Would you output the whole listing below, exactly as it reads?

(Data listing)
•••••
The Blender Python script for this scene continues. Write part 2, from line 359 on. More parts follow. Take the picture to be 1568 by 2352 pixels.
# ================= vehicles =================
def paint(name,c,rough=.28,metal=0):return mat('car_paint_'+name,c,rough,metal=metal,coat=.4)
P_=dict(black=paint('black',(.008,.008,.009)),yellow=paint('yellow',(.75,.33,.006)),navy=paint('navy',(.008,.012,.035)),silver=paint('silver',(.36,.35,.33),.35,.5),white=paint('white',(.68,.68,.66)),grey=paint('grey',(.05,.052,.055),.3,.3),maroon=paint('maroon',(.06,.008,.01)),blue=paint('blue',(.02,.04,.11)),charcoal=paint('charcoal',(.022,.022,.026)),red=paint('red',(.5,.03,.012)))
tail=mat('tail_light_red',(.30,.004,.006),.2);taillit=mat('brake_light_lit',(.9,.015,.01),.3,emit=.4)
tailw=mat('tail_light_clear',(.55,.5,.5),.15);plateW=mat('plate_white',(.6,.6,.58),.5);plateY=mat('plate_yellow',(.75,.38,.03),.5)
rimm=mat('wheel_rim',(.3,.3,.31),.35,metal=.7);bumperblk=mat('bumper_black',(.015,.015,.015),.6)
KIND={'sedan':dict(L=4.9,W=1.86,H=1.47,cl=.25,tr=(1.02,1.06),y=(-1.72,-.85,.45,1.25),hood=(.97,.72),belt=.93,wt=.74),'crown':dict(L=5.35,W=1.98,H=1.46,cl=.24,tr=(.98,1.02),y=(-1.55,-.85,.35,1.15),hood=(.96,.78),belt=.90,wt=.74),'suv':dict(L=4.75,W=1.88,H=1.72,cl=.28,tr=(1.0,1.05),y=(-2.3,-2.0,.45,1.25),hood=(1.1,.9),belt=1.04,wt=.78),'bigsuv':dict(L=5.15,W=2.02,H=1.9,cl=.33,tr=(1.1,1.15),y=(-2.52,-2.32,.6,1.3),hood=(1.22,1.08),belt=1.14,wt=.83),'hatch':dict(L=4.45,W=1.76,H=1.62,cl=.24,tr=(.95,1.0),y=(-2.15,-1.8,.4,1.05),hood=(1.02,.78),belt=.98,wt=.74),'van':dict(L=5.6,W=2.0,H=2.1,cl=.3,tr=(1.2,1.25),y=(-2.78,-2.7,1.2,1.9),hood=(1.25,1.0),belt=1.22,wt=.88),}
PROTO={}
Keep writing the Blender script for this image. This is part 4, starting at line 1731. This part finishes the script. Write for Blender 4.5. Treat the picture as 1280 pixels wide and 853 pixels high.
•••••
**Result for this exercise**
The Blender Python script for this scene continues. Write part 2, from line 359 on. More parts follow. Take the picture to be 1568 by 2352 pixels.
# ================= vehicles =================
def paint(name,c,rough=.28,metal=0):return mat('car_paint_'+name,c,rough,metal=metal,coat=.4)
P_=dict(black=paint('black',(.008,.008,.009)),yellow=paint('yellow',(.75,.33,.006)),navy=paint('navy',(.008,.012,.035)),silver=paint('silver',(.36,.35,.33),.35,.5),white=paint('white',(.68,.68,.66)),grey=paint('grey',(.05,.052,.055),.3,.3),maroon=paint('maroon',(.06,.008,.01)),blue=paint('blue',(.02,.04,.11)),charcoal=paint('charcoal',(.022,.022,.026)),red=paint('red',(.5,.03,.012)))
tail=mat('tail_light_red',(.30,.004,.006),.2);taillit=mat('brake_light_lit',(.9,.015,.01),.3,emit=.4)
tailw=mat('tail_light_clear',(.55,.5,.5),.15);plateW=mat('plate_white',(.6,.6,.58),.5);plateY=mat('plate_yellow',(.75,.38,.03),.5)
rimm=mat('wheel_rim',(.3,.3,.31),.35,metal=.7);bumperblk=mat('bumper_black',(.015,.015,.015),.6)
KIND={'sedan':dict(L=4.9,W=1.86,H=1.47,cl=.25,tr=(1.02,1.06),y=(-1.72,-.85,.45,1.25),hood=(.97,.72),belt=.93,wt=.74),'crown':dict(L=5.35,W=1.98,H=1.46,cl=.24,tr=(.98,1.02),y=(-1.55,-.85,.35,1.15),hood=(.96,.78),belt=.90,wt=.74),'suv':dict(L=4.75,W=1.88,H=1.72,cl=.28,tr=(1.0,1.05),y=(-2.3,-2.0,.45,1.25),hood=(1.1,.9),belt=1.04,wt=.78),'bigsuv':dict(L=5.15,W=2.02,H=1.9,cl=.33,tr=(1.1,1.15),y=(-2.52,-2.32,.6,1.3),hood=(1.22,1.08),belt=1.14,wt=.83),'hatch':dict(L=4.45,W=1.76,H=1.62,cl=.24,tr=(.95,1.0),y=(-2.15,-1.8,.4,1.05),hood=(1.02,.78),belt=.98,wt=.74),'van':dict(L=5.6,W=2.0,H=2.1,cl=.3,tr=(1.2,1.25),y=(-2.78,-2.7,1.2,1.9),hood=(1.25,1.0),belt=1.22,wt=.88),}
PROTO={}
Keep writing the Blender script for this image. This is part 4, starting at line 1731. This part finishes the script. Write for Blender 4.5. Treat the picture as 1280 pixels wide and 853 pixels high.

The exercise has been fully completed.